The exercise |
Comb through the entries for "this" and pull out each line that holds it.

Given records |
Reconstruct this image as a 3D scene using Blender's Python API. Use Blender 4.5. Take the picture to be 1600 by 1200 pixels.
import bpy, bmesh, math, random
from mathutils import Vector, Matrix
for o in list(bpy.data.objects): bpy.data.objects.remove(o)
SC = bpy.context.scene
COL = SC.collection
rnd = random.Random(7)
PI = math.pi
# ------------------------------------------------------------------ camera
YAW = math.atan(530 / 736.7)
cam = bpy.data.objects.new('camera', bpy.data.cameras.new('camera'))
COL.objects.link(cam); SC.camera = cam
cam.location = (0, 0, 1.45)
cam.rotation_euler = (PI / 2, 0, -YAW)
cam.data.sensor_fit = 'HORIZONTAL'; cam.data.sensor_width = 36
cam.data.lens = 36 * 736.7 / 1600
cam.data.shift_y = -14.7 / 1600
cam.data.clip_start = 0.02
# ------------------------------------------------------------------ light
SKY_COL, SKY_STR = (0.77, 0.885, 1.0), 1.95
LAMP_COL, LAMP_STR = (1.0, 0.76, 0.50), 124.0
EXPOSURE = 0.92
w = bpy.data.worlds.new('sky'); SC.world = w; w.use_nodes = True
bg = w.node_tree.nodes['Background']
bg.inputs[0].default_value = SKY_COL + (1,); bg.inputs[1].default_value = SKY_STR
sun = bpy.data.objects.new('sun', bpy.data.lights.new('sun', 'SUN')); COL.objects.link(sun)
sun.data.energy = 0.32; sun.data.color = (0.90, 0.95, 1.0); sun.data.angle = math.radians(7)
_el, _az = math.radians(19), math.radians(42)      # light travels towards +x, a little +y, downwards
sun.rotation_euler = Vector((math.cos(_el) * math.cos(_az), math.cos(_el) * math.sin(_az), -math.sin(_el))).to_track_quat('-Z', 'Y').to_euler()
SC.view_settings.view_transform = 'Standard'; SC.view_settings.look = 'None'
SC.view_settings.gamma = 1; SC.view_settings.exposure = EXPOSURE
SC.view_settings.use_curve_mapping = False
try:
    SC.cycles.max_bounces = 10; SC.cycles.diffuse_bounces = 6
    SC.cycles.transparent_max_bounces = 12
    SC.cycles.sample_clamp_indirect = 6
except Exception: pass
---
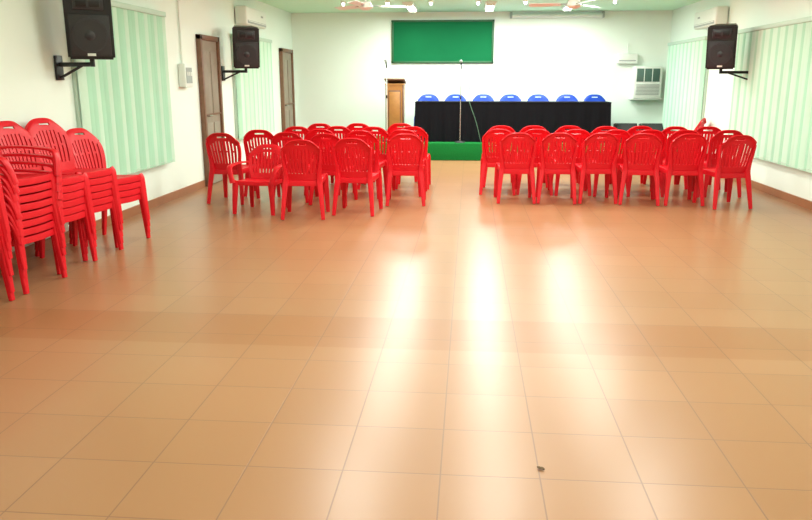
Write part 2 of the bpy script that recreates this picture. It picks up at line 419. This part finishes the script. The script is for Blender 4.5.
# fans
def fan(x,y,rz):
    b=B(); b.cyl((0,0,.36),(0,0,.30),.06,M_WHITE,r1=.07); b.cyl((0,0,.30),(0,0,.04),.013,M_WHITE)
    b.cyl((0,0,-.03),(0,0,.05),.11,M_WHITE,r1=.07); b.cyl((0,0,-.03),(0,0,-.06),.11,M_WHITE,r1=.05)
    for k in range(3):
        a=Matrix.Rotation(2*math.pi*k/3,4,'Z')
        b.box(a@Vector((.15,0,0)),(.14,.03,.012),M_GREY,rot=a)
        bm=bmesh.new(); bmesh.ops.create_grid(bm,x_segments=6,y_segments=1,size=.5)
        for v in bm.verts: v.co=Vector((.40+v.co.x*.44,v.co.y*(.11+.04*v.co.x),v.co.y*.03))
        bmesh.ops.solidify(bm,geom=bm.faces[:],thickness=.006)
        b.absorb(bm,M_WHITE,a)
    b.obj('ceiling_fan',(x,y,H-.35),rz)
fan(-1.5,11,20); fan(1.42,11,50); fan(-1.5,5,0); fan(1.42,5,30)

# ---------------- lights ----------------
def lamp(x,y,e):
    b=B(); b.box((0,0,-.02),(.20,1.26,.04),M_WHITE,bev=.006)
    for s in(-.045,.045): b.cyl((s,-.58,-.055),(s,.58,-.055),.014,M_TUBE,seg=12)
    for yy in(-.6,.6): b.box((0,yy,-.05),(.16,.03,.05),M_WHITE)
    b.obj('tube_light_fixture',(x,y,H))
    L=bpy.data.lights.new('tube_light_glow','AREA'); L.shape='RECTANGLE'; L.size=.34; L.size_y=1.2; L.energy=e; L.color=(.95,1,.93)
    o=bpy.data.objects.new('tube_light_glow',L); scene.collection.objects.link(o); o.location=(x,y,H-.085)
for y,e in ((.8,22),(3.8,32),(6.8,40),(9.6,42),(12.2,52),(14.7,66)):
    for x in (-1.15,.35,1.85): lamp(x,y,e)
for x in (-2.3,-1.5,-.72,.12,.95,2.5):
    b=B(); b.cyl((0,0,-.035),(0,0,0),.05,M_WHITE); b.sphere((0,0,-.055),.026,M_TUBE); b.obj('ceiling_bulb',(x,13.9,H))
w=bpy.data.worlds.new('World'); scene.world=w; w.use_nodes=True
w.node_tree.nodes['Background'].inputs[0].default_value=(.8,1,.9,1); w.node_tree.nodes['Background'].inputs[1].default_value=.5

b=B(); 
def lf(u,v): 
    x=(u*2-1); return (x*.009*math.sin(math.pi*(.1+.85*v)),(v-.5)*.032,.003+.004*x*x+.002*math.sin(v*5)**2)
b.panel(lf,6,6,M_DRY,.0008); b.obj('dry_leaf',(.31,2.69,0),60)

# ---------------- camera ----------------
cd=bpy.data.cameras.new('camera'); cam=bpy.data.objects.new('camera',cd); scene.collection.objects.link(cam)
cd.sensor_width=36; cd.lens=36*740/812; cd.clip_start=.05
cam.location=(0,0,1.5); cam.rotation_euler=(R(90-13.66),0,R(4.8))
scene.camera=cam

Correct output |
Reconstruct this image as a 3D scene using Blender's Python API. Use Blender 4.5. Take the picture to be 1600 by 1200 pixels.
Write part 2 of the bpy script that recreates this picture. It picks up at line 419. This part finishes the script. The script is for Blender 4.5.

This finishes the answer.